Today I was torn between wanting this day to be over and wanting to make it last forever. I always feel like this whenever there was a little holiday or a break. Part of me wants to get back to routine and just get on with things but I also do enjoy the extra time to do things that I want to do not so much HAVE to do. Not to mention the headaches I've been having.
I've had a headache on and off since the beginning of winter break back in December and I don't feel like that's normal. Today was a great day. I got to get out and do things I enjoy with people I enjoy. I just... had a headache all day and it's really putting a damper in everything I do. I couldn't focus to study or do any readings. I really just wanted to sleep and it just wasn't an option. I'm thinking the best thing for me to do is go to the doctor about it and see if it's just a stress related thing or if I should be concerned. We will see within the next week how that all works out.
Back to my day.... I had a lot of fun spending time with some good friends. I went to Petland and fell in love with yet another bulldog. I don't know what it is about these English Bulldogs that just make me fall in love with them. I also think it's my nurturing skills kicking in that whenever I see a puppy or a kitten or a baby, I just want it. I dunno, it's entirely too weird to me in this stage of my life right now but maybe I just want something to need me. This thought is entirely too scary for me but I'm looking forward to what is to come in the FAR future. (but I could have this English Bulldog any day!)
I also ended up going to Sam's Club and it made me realize that there are just some things that do not need to be sold in bulk. I mean, I understand people wanting to save money and stuff but mattresses? And selling candy in bulk? That's asking for diabetes and that's one thing I do not need right now much less ever. I'm kind of proud of myself though.

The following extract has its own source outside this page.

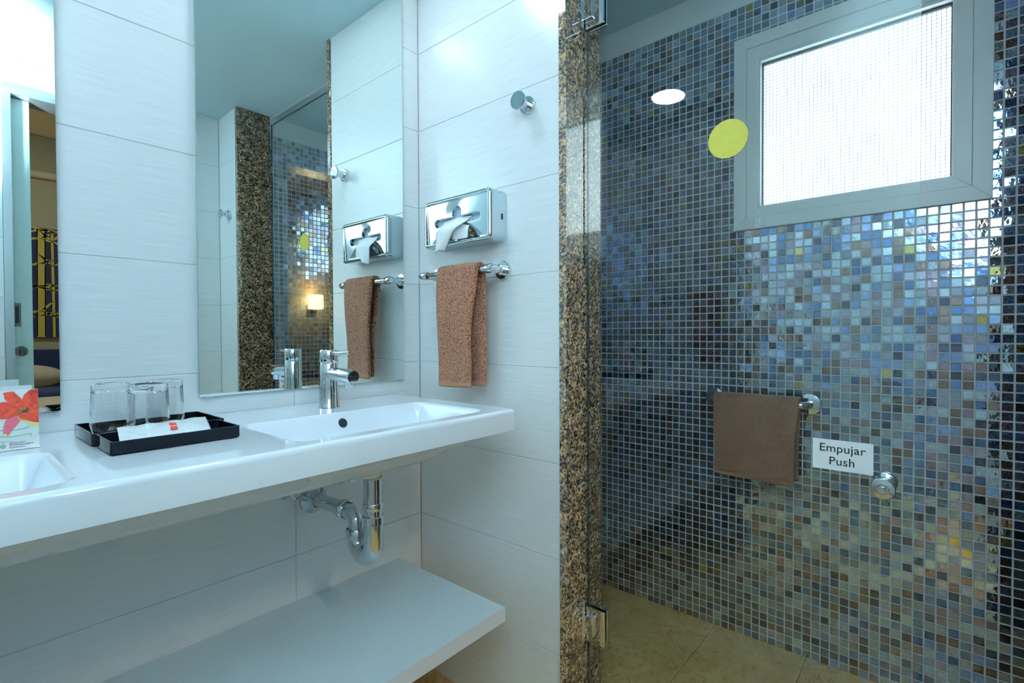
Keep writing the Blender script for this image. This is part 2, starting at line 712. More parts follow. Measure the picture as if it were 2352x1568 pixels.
# ------------------------------------------------------------------ the setting
# basin wall (y = 0) behind mirrors
wall_back = struct(box('wall_back', XD - 0.1, JT, 0.0014, 0.12, 0, SH_CEIL + 0.1, 'wall_grout'),
                   'white brushed tile wall behind the mirrors and basin')
wall_tiles(wall_back, 'x', 0.0, -1, [(XD, -1.174), (-1.174, -0.424), (-0.424, -0.0005)], tile_row_edges(CEIL))
# wall with towel bar (x = 0)
wall_right = struct(box('wall_right', 0.0014, JT - 0.002, -0.56, -0.0005, 0, CEIL + 0.102, 'wall_grout'),
                    'white brushed tile wall with tissue dispenser and towel bar')
wall_tiles(wall_right, 'y', 0.0, -1, [(-0.56, -0.001)], tile_row_edges(CEIL))
# wall_right continues past the shower opening
wall_right_end = struct(box('wall_right_end', 0.0014, JT - 0.002, YC - 0.0, JY1 - 0.0235, 0, CEIL + 0.102, 'wall_grout'),
                        'narrow white tile wall past the shower opening')
wall_tiles(wall_right_end, 'y', 0.0, -1, [(YC + 0.001, JY1 - 0.024)], tile_row_edges(CEIL))
# far end wall (x = XD)
wall_left = struct(box('wall_left', XD - 0.1, XD - 0.0014, YC, 0.0, 0, CEIL + 0.05, 'wall_grout'),
                   'white tile wall at the far end of the basin')
wall_tiles(wall_left, 'y', XD, 1, [(YC + 0.001, -0.75), (-0.75, -0.001)], tile_row_edges(CEIL))
# wall with sliding door (y = YC)
DX0, DX1, DZ1 = -0.835, -0.165, 2.132
bm = bmesh.new()
bm_box(bm, XD - 0.1, DX0, YC - 0.13, YC - 0.0014, 0, 2.7)
bm_box(bm, DX1, JT - 0.002, YC - 0.13, YC - 0.0014, 0, 2.7)
bm_box(bm, DX0, DX1, YC - 0.13, YC - 0.0014, DZ1, 2.7)
wall_front = struct(from_bm('wall_front', bm, 'wall_grout'), 'white tile wall with the sliding door to the bedroom')
wall_tiles(wall_front, 'x', YC, 1, [(XD, -1.0), (-1.0, -0.25), (-0.25, -0.0005)], tile_row_edges(CEIL), holes=[(DX0, DX1, -1, DZ1)])

# ceilings
struct(box('ceiling', XD - 0.1, JT + 0.01, YC - 0.0, 0.0, CEIL, CEIL + 0.1, 'ceiling_paint'), 'pale painted bathroom ceiling')
struct(box('ceiling_shower', JT + 0.01, WX + 0.1, -1.72, 0.02, SH_CEIL, SH_CEIL + 0.1, 'ceiling_paint'), 'raised painted ceiling over the shower')
struct(box('trim_ceiling_step', JT + 0.0101, JT + 0.018, -1.70, -0.0, CEIL + 0.0, SH_CEIL, 'plaster'), 'white step between the two ceilings')

# floor with marble slabs
floor = struct(box('floor', XD - 0.1, WX + 0.1, YC - 0.1, 0.1, -0.06, -0.0025, 'floor_grout'), 'beige veined marble floor')
_slabs = {}
xs = [XD, -1.25, -0.95, -0.65, -0.35, -0.05, 0.25, 0.55, WX + 0.01]
ys = [YC, -1.57, -1.27, -0.97, -0.67, -0.37, -0.07, 0.01]
for xa, xb in zip(xs, xs[1:]):
    for ya, yb in zip(ys, ys[1:]):
        w, d = xb - xa - 0.002, yb - ya - 0.002
        key = (round(w, 4), round(d, 4))
        if key not in _slabs:
            bm = bmesh.new()
            bm_box(bm, -w / 2, w / 2, -d / 2, d / 2, -0.006, 0)
            bm_bevel(bm, 0.0006, 1)
            me = bpy.data.meshes.new('floor_tile')
            bmesh.ops.recalc_face_normals(bm, faces=bm.faces)
            bm.to_mesh(me); bm.free()
            me.materials.append(MAT['floor_marble'])
            _slabs[key] = me
        o = bpy.data.objects.new('floor_tile', _slabs[key])
        C.objects.link(o)
        o.location = ((xa + xb) / 2, (ya + yb) / 2, 0)
        o.parent = floor

# granite jambs of the shower opening
tr1 = struct(box('trim_1', -0.004, JT, JY0, -0.5605, 0.0, CEIL, 'granite', bev=0.0012, seg=1), 'speckled brown granite jamb beside the towel bar')
tr2 = struct(box('trim_2', -0.004, JT, JY1 - 0.0225, JY1, 0.0, 1.275, 'granite', bev=0.0012, seg=1), 'lower granite slab of the far shower jamb')
tr3 = struct(box('trim_3', -0.004, JT, JY1 - 0.0225, JY1, 1.277, CEIL, 'granite', bev=0.0012, seg=1), 'upper granite slab of the far shower jamb')

# ------------------------------------------------------------------ mosaic shower walls
P = 0.026528
TS = 0.0222
PAL = [((0.44, 0.58, 0.68), 15), ((0.42, 0.54, 0.62), 7), ((0.23, 0.34, 0.60), 15), ((0.07, 0.15, 0.32), 12), ((0.31, 0.25, 0.31), 11),
       ((0.44, 0.46, 0.58), 10), ((0.24, 0.16, 0.12), 11), ((0.05, 0.06, 0.10), 7), ((0.24, 0.30, 0.36), 9), ((0.55, 0.47, 0.12), 1)]
_pool = [c for c, w in PAL for _ in range(w)]
rng = random.Random(5)


def tile_colour():
    c = rng.choice(_pool)
    k = rng.uniform(1.15, 1.65)
    m_ = (0.27, 0.33, 0.41)
    c = [m_[i] + (c[i] - m_[i]) * 0.82 for i in range(3)]
    return (c[0] * k, c[1] * k, c[2] * k, 1.0)


def project(p):
    d = Vector(p) - Vector(CAM)
    z = d.dot(_f)
    if z <= 0.01:
        return None
    return (1176 + FPX * d.dot(_rr) / z, 784 - FPX * d.dot(_uu) / z, z)


def tile_verts(h):
    """a thin pillow tile in local (u, v, w): base square, chamfer, top"""
    s, t = TS / 2, TS / 2 - 0.0004
    return [(-s, -s, 0), (s, -s, 0), (s, s, 0), (-s, s, 0),
            (-s, -s, h - 0.0006), (s, -s, h - 0.0006), (s, s, h - 0.0006), (-s, s, h - 0.0006),
            (-t, -t, h), (t, -t, h), (t, t, h), (-t, t, h)]


TF = [(0, 1, 5, 4), (1, 2, 6, 5), (2, 3, 7, 6), (3, 0, 4, 7), (4, 5, 9, 8), (5, 6, 10, 9), (6, 7, 11, 10), (7, 4, 8, 11), (8, 9, 10, 11)]
TILE_RISE = 0.0022

# the mosaic wall itself, with an opening for the window
WY0, WY1, WZ0, WZ1 = -1.372, -0.782, 1.495, 2.075
bm = bmesh.new()
BX0, BX1 = WX + 0.0, WX + 0.12
bm_box(bm, BX0, BX1, -1.75, WY0, 0, MOS_TOP)
bm_box(bm, BX0, BX1, WY1, 0.05, 0, MOS_TOP)
bm_box(bm, BX0, BX1, WY0, WY1, 0, WZ0)
bm_box(bm, BX0, BX1, WY0, WY1, WZ1, MOS_TOP)
wall_shower = struct(from_bm('wall_shower', bm, 'mosaic_grout'), 'shower wall of small glossy blue, brown and mauve mosaic tiles')
struct(box('wall_shower_band', WX + 0.003, WX + 0.12, -1.75, 0.05, MOS_TOP, SH_CEIL + 0.05, 'plaster'), 'plain white band above the mosaic')
trim_mos = struct(box('trim_mosaic_edge', WX - 0.003, WX + 0.004, -1.70, 0.0, MOS_TOP - 0.001, MOS_TOP + 0.003, 'mosaic_grout'), 'thin strip along the top of the mosaic')

ROW_Z = 1.42965
COL_Y = -0.82246
singles = []
many_v, many_f, many_c = [], [], []


def add_tile(center, U, V, N, tilt):
    col = tile_colour()
    base = len(many_v)
    for (a, b2, w) in tile_verts(TILE_RISE):
        dw = w + (a * tilt[0] + b2 * tilt[1] if w > 0 else 0)
        many_v.append(center + U * a + V * b2 + N * dw)
    for f in TF:
        many_f.append(tuple(base + i for i in f))
        many_c.append(col)


cands = []
j0, j1 = int((COL_Y - 0.0) / P) , int((COL_Y + 1.70) / P)
for j in range(-33, 34):
    yc = COL_Y - (j + 0.5) * P
    if yc > -0.008 or yc < -1.695:
        continue
    for i in range(-60, 60):
        zc = ROW_Z - (i + 0.5) * P
        if zc < 0.009 or zc > MOS_TOP - 0.004:
            continue
        if -1.395 < yc < -0.75 and 1.475 < zc < 2.115:
            continue
        tilt = (rng.gauss(0, 0.016), rng.gauss(0, 0.016))
        q = project((WX, yc, zc))
        cands.append((yc, zc, tilt, q))


def shown(q, yc, zc):
    if q is None:
        return False
    x, y, _ = q
    if x < 1395 or x > 2345 or y < 4 or y > 1560:
        return False
    if 1630 < x < 1895 and 885 < y < 1118:
        return False
    if 1860 < x < 2012 and 995 < y < 1096:
        return False
    if 1990 < x < 2062 and 1085 < y < 1160:
        return False
    return not (-1.43 < yc < -0.72 and 1.44 < zc < 2.15)


vis = [c for c in cands if shown(c[3], c[0], c[1])]
# on-screen size: shrinks with depth squared
vis.sort(key=lambda c: c[3][2])
pick = set((c[0], c[1]) for c in vis[:300])

# one shared mesh for the single tiles
bm = bmesh.new()
vs = [bm.verts.new((-w, a, b2)) for (a, b2, w) in tile_verts(TILE_RISE)]
for f in TF:
    bm.faces.new([vs[i] for i in f])
bmesh.ops.recalc_face_normals(bm, faces=bm.faces)
single_me = bpy.data.meshes.new('mosaic_tile')
bm.to_mesh(single_me); bm.free()
# recalc on an open shell may point inwards: force the top face to look at the room (-x)
top = max(single_me.polygons, key=lambda p: -p.center.x)
if top.normal.x > 0:
    single_me.flip_normals()
single_me.materials.append(MAT['mosaic_single'])
for (yc, zc, tilt, q) in cands:
    if (yc, zc) in pick:
        o = bpy.data.objects.new('mosaic_tile', single_me)
        C.objects.link(o)
        o.location = (WX, yc, zc)
        o.rotation_euler = (0, tilt[1], -tilt[0])
        o.color = tile_colour()
        o.parent = wall_shower
    else:
        add_tile(Vector((WX, yc, zc)), Vector((0, -1, 0)), Vector((0, 0, 1)), Vector((-1, 0, 0)), tilt)


def flush_tiles(name, parent):
    me = bpy.data.meshes.new(name)
    me.from_pydata([tuple(v) for v in many_v], [], many_f)
    at = me.color_attributes.new('tile_colour', 'FLOAT_COLOR', 'CORNER')
    data = []
    for f, c in zip(many_f, many_c):
        data.extend(c * 4)
    at.data.foreach_set('color', data)
    me.update()
    o = link(name, me, 'mosaic_many', parent)
    o['kind'] = 'stuff'
    many_v.clear(); many_f.clear(); many_c.clear()
    return o


flush_tiles('mosaic_field', wall_shower)

# mosaic end wall of the shower, facing the basin wall
wall_se = struct(box('wall_shower_end', JT, WX, -1.82, -1.70, 0, MOS_TOP, 'mosaic_grout'), 'mosaic end wall of the shower')
struct(box('wall_shower_end_band', JT, WX + 0.003, -1.82, -1.703, MOS_TOP, SH_CEIL + 0.05, 'plaster'), 'white band above the mosaic end wall')
nx = int((WX - JT) / P)
for a in range(nx):
    xc = WX - 0.004 - (a + 0.5) * P
    for i in range(-60, 60):
        zc = ROW_Z - (i + 0.5) * P
        if zc < 0.009 or zc > MOS_TOP - 0.004:
            continue
        add_tile(Vector((xc, -1.70, zc)), Vector((-1, 0, 0)), Vector((0, 0, 1)), Vector((0, 1, 0)), (rng.gauss(0, 0.012), rng.gauss(0, 0.012)))
flush_tiles('mosaic_field', wall_se)
# hidden inner end of the shower
wall_si = struct(box('wall_shower_inner', JT, WX, 0.0, 0.12, 0, SH_CEIL + 0.05, 'mosaic_grout'), 'inner mosaic end wall of the shower')
for a in range(nx):
    xc = WX - 0.004 - (a + 0.5) * P
    for i in range(-60, 60):
        zc = ROW_Z - (i + 0.5) * P
        if zc < 0.009 or zc > MOS_TOP - 0.004:
            continue
        add_tile(Vector((xc, 0.0, zc)), Vector((1, 0, 0)), Vector((0, 0, 1)), Vector((0, -1, 0)), (rng.gauss(0, 0.012), rng.gauss(0, 0.012)))
flush_tiles('mosaic_field', wall_si)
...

I admit, I bought a few things I probably shouldn't have, like a giant bag of kettle corn, but a lot of the things I looked at I kept thinking "I couldn't eat all of that." I feel as though maybe that is my conscience telling me about portion controls. I dunno. I could just be crazy.
After that I just spent some time in the dorms of Kentwood which is nice from time to time. I watched probably one of my favorite movies
500 Days of Summer, and it just finished my day off right. I love the movie and everything it really explains. That not everything is perfect and that sometimes, love happens and sometimes it doesn't. That doesn't make it any less real and any less important in life. I think it proves that you have to consume yourself in something you love and things will happen when they need to happen; just let fate take over. I love it. Not to mention the amazing soundtrack. :)
Well, it's time to wrap this one up. I have classes in the morning and I'm already kind of behind in reading but I plan to catch up here quite soon. I dedicate this blog to fate: may you take care of everything and let people just... live.
Wherever fate demands me... I will go.